Photo by Tony RinaldoPhoto by Tony Rinaldo
Bunting Fellow
University of Michigan
Cultural Studies
"The Underground Book Railroad": Cultures of Reading in Women's Prisons

Megan Sweeney is an assistant professor at the University of Michigan with a joint appointment in the Department of English and the Center for Afroamerican and African Studies. She specializes in African American literature, critical race studies, transnational feminist and gender studies, and cultural studies.
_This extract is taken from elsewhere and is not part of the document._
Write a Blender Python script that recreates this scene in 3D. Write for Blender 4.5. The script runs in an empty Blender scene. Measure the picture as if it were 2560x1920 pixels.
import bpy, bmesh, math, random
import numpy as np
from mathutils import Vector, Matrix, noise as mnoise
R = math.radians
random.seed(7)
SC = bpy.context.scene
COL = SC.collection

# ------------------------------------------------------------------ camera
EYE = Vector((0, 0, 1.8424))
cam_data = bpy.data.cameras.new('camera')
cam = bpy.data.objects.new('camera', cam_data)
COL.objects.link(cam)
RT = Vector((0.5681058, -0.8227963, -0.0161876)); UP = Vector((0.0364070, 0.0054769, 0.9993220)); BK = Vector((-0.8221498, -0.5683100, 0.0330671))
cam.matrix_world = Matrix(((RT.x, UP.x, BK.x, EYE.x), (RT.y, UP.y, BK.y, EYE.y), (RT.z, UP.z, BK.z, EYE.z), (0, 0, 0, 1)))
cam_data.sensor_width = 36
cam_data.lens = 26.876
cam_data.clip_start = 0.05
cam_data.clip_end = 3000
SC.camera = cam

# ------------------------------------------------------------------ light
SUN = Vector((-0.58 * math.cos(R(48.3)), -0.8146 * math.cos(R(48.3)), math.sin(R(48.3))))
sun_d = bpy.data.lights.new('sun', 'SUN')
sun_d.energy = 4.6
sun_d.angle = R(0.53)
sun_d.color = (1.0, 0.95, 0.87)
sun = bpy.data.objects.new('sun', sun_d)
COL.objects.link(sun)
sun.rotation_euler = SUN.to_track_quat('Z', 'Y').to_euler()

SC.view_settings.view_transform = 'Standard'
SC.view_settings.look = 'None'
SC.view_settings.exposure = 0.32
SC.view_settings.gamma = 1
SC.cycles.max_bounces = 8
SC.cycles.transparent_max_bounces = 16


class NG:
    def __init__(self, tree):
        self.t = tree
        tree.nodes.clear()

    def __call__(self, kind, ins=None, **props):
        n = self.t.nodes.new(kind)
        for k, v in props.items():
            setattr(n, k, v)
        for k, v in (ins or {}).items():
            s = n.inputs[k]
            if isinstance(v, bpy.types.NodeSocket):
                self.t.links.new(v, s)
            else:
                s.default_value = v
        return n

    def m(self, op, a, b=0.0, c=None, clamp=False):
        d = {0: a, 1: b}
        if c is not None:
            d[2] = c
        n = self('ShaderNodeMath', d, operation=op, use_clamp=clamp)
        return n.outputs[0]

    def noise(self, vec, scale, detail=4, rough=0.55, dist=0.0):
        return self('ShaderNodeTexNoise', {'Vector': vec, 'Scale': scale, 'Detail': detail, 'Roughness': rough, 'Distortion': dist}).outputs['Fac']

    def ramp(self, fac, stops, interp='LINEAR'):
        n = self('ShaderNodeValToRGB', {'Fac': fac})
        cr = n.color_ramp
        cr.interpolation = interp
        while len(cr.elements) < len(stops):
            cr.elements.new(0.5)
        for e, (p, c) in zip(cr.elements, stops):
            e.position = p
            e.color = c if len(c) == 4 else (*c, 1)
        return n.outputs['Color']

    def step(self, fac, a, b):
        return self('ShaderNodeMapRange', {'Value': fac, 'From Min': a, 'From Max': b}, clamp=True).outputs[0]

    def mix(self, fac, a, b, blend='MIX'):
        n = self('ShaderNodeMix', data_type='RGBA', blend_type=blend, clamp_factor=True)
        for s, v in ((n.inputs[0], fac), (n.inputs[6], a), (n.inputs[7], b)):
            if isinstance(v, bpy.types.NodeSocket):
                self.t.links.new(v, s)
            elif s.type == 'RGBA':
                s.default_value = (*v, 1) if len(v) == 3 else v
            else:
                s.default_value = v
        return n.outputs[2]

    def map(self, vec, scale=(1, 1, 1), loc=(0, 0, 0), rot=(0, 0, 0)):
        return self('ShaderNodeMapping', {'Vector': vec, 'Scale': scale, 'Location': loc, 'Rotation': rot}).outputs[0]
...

At Radcliffe, Sweeney will complete a book titled “The Underground Book Railroad: Cultures of Reading in Women’s Prisons.” Drawing on individual interviews and group discussions with women incarcerated in three states, “The Underground Book Railroad” explores the creative ways in which some imprisoned women use reading to come to terms with their pasts and reach toward different futures. Foregrounding the experiences of African American women—the fastest-growing yet least recognized population in US prisons—the book illuminates how racial and gender ideologies, as well as shifting conceptions of rehabilitation and citizenship, have shaped reading practices in prisons.

Sweeney earned a BA from Northwestern University, an MA in English from Pennsylvania State University, and a PhD in literature from Duke University. Her project has been supported by the Woodrow Wilson Foundation, Duke University’s Women’s Studies Program, and the University of Michigan’s Horace H. Rackham School of Graduate Studies and Institute for Research on Women and Gender. She was also offered a Ford Foundation Postdoctoral Fellowship for 2007–2008. Sweeney won the 2003 Feminist Studies Award, for “Prison Narratives, Narrative Prisons: Incarcerated Women Reading Gayl Jones’s Eva’s Man,” published in that journal. Her recent publications include “‘Something Rogue’: Commensurability, Commodification, Crime, and Justice in Toni Morrison’s Later Fiction” (Modern Fiction Studies, 2006) and “Beard v. Banks: Deprivation as Rehabilitation” (PMLA, 2007).

This information is accurate as of the fellowship year indicated for each fellow.